Si el Estado no se ocupa, la sociedad está por las suyas

Roberto Porcel

Para que una sociedad no se vuelva una selva, donde impere la ley del más fuerte, sus instituciones deben funcionar. En nuestro país, hace ya muchos años que las instituciones no funcionan o, en todo caso, se encuentran muy deterioradas. Tal lo que sucede, verbigracia, con el Poder Judicial, donde muchos de sus integrantes se hallan muy duramente cuestionados, tanto por la sociedad como por ellos mismos. Hemos asistidos, en los últimos tiempos, al panorama de jueces solicitando la destitución de algunos de sus pares. Ciertamente, algo inaudito hasta aquí.

Algo similar sucede con las fuerzas de seguridad. La sociedad no confía en ellas o, en todo caso, en muchos de sus integrantes. Por cierto, no deja de asombrar el nivel de riqueza de algunos de sus más encumbrados jefes y, del otro lado, la falta de los elementos más básicos para cumplir la función. En lo que toca a los servicios de inteligencia, que deberían ser el escalón más alto a la hora de brindarnos seguridad, no escapan a esta generalidad de cuestionamientos. Quizás el mejor ejemplo de lo que se intenta narrar —a excepción de la todavía no resuelta muerte del fiscal Alberto Nisman— es lo sucedido hace unos días con las autoridades de la Aduana, desplazadas de sus cargos por sendas denuncias anónimas.

A partir de allí, comenzaron los cuestionamientos cruzados entre las distintas autoridades nacionales vinculadas con el caso, para extenderse estas sombras y estas dudas a funcionarios o ex funcionarios de los servicios de inteligencia. En suma, nadie confía en nadie. Y si no tenés en quién confiar, lamentablemente, como se suele decir, "estás por las tuyas". Por supuesto que esta realidad se traslada a la sociedad toda.
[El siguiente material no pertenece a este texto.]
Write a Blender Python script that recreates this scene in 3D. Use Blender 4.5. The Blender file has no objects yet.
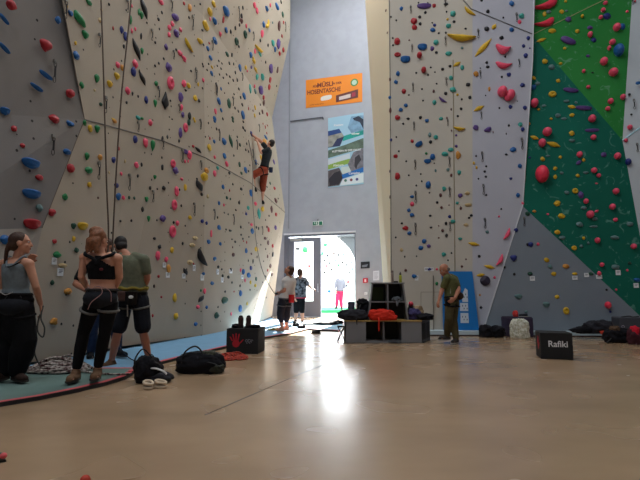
import bpy, bmesh, math, random
from mathutils import Vector as V, Matrix, Euler, Quaternion, noise
from mathutils.bvhtree import BVHTree
random.seed(7)
S = bpy.context.scene
COL = S.collection
PI = math.pi

# ------------------------------------------------------------------ camera
CAMZ = 1.02
PITCH = math.atan(50 / 480)
cd = bpy.data.cameras.new('camera')
cam = bpy.data.objects.new('camera', cd)
COL.objects.link(cam)
cam.location = (0, 0, CAMZ)
cam.rotation_euler = (PI / 2 + PITCH, 0, 0)
cd.sensor_width = 36
cd.lens = 36 * 480 / 640
cd.clip_start = 0.05
cd.clip_end = 300
S.camera = cam
CO = V((0, 0, CAMZ))
ca, sa = math.cos(PITCH), math.sin(PITCH)


def ray(u, v):
    x, z = (u - 320) / 480, (240 - v) / 480
    return V((x, ca - z * sa, sa + z * ca))


def P(u, v, y):
    d = ray(u, v)
    return CO + d * (y / d.y)


def F(u, v, z=0.0):
    d = ray(u, v)
    return CO + d * ((z - CAMZ) / d.z)


class Plane:
    def __init__(s, a, b, c):
        s.p = a.copy(); s.n = (b - a).cross(c - a).normalized()

    def hit(s, u, v):
        d = ray(u, v)
        return CO + d * ((s.p - CO).dot(s.n) / d.dot(s.n))


def ext(p, q, z):
    return p + (q - p) * ((z - p.z) / (q.z - p.z))


# ------------------------------------------------------------------ materials
def lin(c):
    return tuple((x / 12.92 if x <= .04045 else ((x + .055) / 1.055) ** 2.4) for x in [k / 255 for k in c])


MATS = {}


def mat(name, rgb, rough=.6, spec=.5, metal=0, noise_amt=0.0, scale=20, bump=0.0, emit=None, estr=1, rgb2=None, coat=0):
    if name in MATS:
        return MATS[name]
    m = bpy.data.materials.new(name); m.use_nodes = True
    nt = m.node_tree; b = nt.nodes['Principled BSDF']
    c = (*lin(rgb), 1)
    b.inputs['Base Color'].default_value = c
    b.inputs['Roughness'].default_value = rough
    b.inputs['Specular IOR Level'].default_value = spec
    b.inputs['Metallic'].default_value = metal
    b.inputs['Coat Weight'].default_value = coat
    if noise_amt or bump:
        tc = nt.nodes.new('ShaderNodeTexCoord')
        nz = nt.nodes.new('ShaderNodeTexNoise'); nz.inputs['Scale'].default_value = scale; nz.inputs['Detail'].default_value = 5
        nt.links.new(tc.outputs['Object'], nz.inputs['Vector'])
        if noise_amt:
            mx = nt.nodes.new('ShaderNodeMix'); mx.data_type = 'RGBA'
            mx.inputs[6].default_value = c
            mx.inputs[7].default_value = (*lin(rgb2), 1) if rgb2 else (*[k * (1 - noise_amt) for k in c[:3]], 1)
            rp = nt.nodes.new('ShaderNodeMapRange')
            rp.inputs[1].default_value = .4; rp.inputs[2].default_value = .62
            nt.links.new(nz.outputs['Fac'], rp.inputs[0])
            nt.links.new(rp.outputs[0], mx.inputs[0])
            nt.links.new(mx.outputs[2], b.inputs['Base Color'])
        if bump:
            bp = nt.nodes.new('ShaderNodeBump'); bp.inputs['Strength'].default_value = bump
            bp.inputs['Distance'].default_value = .02
            nt.links.new(nz.outputs['Fac'], bp.inputs['Height'])
            nt.links.new(bp.outputs['Normal'], b.inputs['Normal'])
    if emit:
        b.inputs['Emission Color'].default_value = (*lin(emit), 1)
        b.inputs['Emission Strength'].default_value = estr
    MATS[name] = m
    return m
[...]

A todo ello hay que agregar la legislación vigente y la ideología. Se nos ha hecho creer, sobre todo en estos últimos doce años, que actuar en defensa de nuestra vida o de nuestros derechos era políticamente incorrecto. Se ha insistido hasta el cansancio en que imponer orden o evitar que se lo interrumpa era reprimir, como si fuera de por sí una mala palabra. Se ha impuesto que lo normal es que el delincuente mate y lo extraordinario, que el delincuente muera en el marco del delito. Por ello, no deben sorprender los actos de defensa que vemos se están repitiendo en los últimos días, ejercidos por el ciudadano común. Lo que debería llamar la atención, por el contrario, son la dureza y la severidad con que, a excepción de la generalidad de la sociedad, se trata a la víctima de estos delitos.

Las instituciones, o sus miembros, parecería que todavía no han tomado nota del clamor popular de justicia y seguridad, y, sobre todo, de institucionalidad. En países donde las víctimas son eso, es decir, víctimas y el Estado no las transforma en victimarios, estas situaciones como las que vemos que hoy se repiten en nuestro país no suceden. O son hechos extraordinarios. No se trata de leyes más duras o de leyes más blandas. Lo que la sociedad necesita son leyes que sean lo suficientemente disuasivas para desalentar al delincuente a cometer el delito. Y, por supuesto, que esa legislación se aplique.

La legislación penal no tiene que ser ni dura ni blanda, sencillamente, tiene que disuadir. Hoy está a la vista que la legislación no disuade y que la ideología no ayuda. Se opta por desmenuzar el instituto de la legítima defensa, en lugar de preguntarse qué ha hecho mal el Estado para que el ciudadano común tenga que llegar a esa última instancia. No hay delincuente que se detenga que no cuente con un amplio historial de reincidencia. Ir a la cárcel no asusta, se sale rápido. Y en el mientras tanto, "ideologías" como las del "batallón militante" la hacen muy llevadera.

De una vez por todas, el Estado debe privilegiar y ocuparse del derecho de la víctima por sobre el del victimario. Se debe volver a la institucionalidad; que violar la ley sea algo lo suficientemente grave como para que el delincuente lo piense varias veces antes de hacerlo. Y si se viola la ley, que quien la viole sea severamente castigado. Eso debe ser, y no debió haber dejado nunca de ser lo políticamente correcto. Ese es uno de los secretos de vivir en una comunidad organizada. De lo contrario, seguirá el festival de inseguridad al que hoy asistimos indefensos y la sociedad, lamentablemente, continuará sintiéndose por las suyas.

El autor es abogado. Socio titular del estudio Doctores Porcel fundado en 1921.